Laut China Selatan kembali memanas setelah Washington kapal induk USS John Stennis ke kawasan tersebut. Bersama dua kapal perusak dan dua kapal penjelajah dari Armada ke-7 AS mereka berputar-putar di Laut China Selatan. Pentagon menyebut ini sebagai tanggapan atas China yang dinilai semakin aktif memperkuat militer mereka di sejumlah pulau sengketa di kawasan tersebut. Terakhir China mengirimkan sistem pertahanan udara dan sejumlah jet tempur/
Tidak butuh waktu lama bagi China untuk menyerang Amerika dengan kata-kata. Ketika kabar kehadiran kapal induk AS datang pada Kamis 3 Maret 2016, sehari setelah Fu Ying, juru bicara Kongres Rakyat Nasional (badan legislatif China) menyebut Amerika tengah melakukan unjuk kekuatan. Dia juga menyatakan bahwa sebenarnya Amerika yang melakukan militerisasi di Laut China Selatan, bukan China. Sementara Washington bukan pihak yang terlibat dalam sengketa wilayah.
Tetapi sebenarnya apa yang terjadi bukan hanya sebatas sengketa pulau. Tetapi persaingan dua kekuatan besar untuk mendominasi dunia. China tengah berjuang untuk membangun kekuatan untuk menjadi pemimpin global, atau setidaknya di tingkat regional terlebih dahulu.
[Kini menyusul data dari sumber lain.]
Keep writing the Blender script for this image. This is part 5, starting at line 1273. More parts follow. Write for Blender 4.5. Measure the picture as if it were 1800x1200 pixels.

Sementara Washington harus diakui sebagai kekuatan hegemonik dunia yang tidak ingin posisinya ada yang mengusik.
Ada yang menarik dari pernyataan Fu ketika menanggapi tindakan Amerika yang tidak begitu disorot media. Pada saat konferensi pers Fu Ying justru menyinggung hubungan antara Beijing dan Moskow dengan menekankan bahwa hubungan China-Rusia pada situasi terbaik dalam sejarah. Kedua negara telah bergerak untuk membangun pada sejumlah kepentingan bersama. Beijing dan Moskow, menurutnya, tidak memiliki perselisihan serius, “tidak menekan satu sama lain dapat sepenuhnya berkonsentrasi pada membahas kerjasama, serta pertukaran ide.”